Posted by: Gerrold at August 17, 2007 4:16 PM
Comment #229764

Gerrold
While any age may be arbitrary, it is something that has to be done and it should be done across the board or, as has been proven, it is not fair and does not work.

Unfair for them to drive before they are 18? No, but it would be unfair to punish all 16 year olds and change it to 18 based on the actions of a few though.
I personally think you should get your permit when you are 16 and then your real license when you become an adult, which would be 18 IMO.

Bringing up extremes now? 12 year olds drinking? Come on man.
Can a 12 year old vote? Join the military? No.
And the vast majority of Americans would not want 12 year olds to be treated as adults either.
This is where agreeing on a realistic age to be considered an adult comes into play.

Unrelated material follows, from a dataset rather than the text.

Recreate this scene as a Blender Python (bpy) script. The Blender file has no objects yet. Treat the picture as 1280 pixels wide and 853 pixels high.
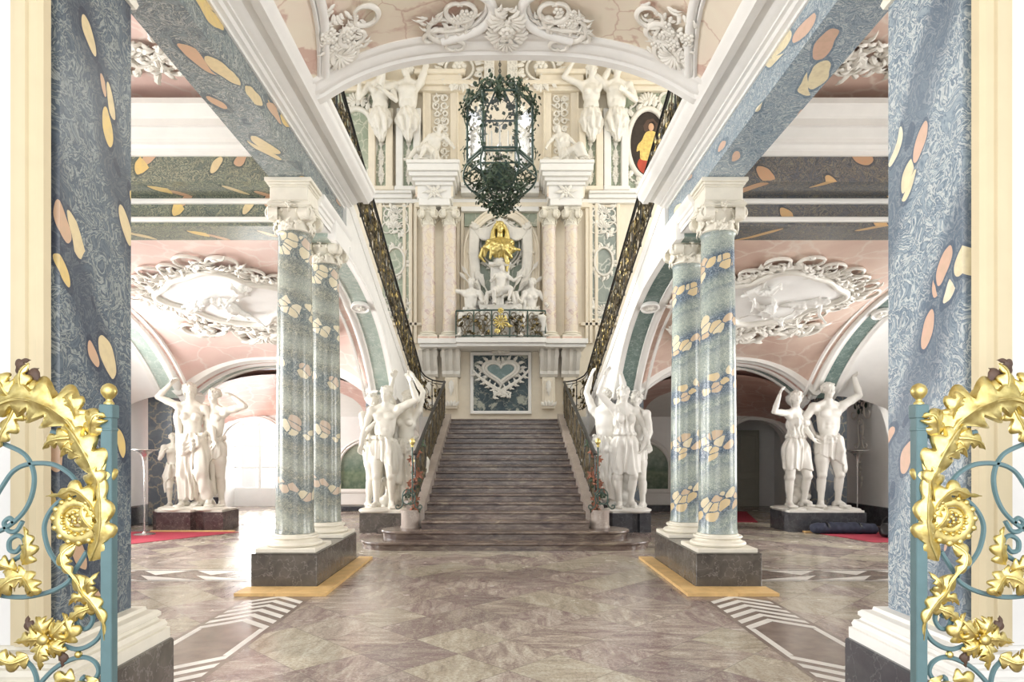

We should set an age where one is considered an adult and that age should be standard across the board.

Posted by: kctim at August 17, 2007 4:47 PM
Comment #229958
Rhinehold asked: “When did I suggest that?”

When you said: “It [SCOTUS] had no problem with ignoring the constitution in regards to prohibition either.”

The 18th Amendment to the Constitution cannot be unconstitutional by definition.

I was referring to the current SCOTUS and the current prohibited substance, marijuana. I thought it was kind of clear before, my mistake if it was not.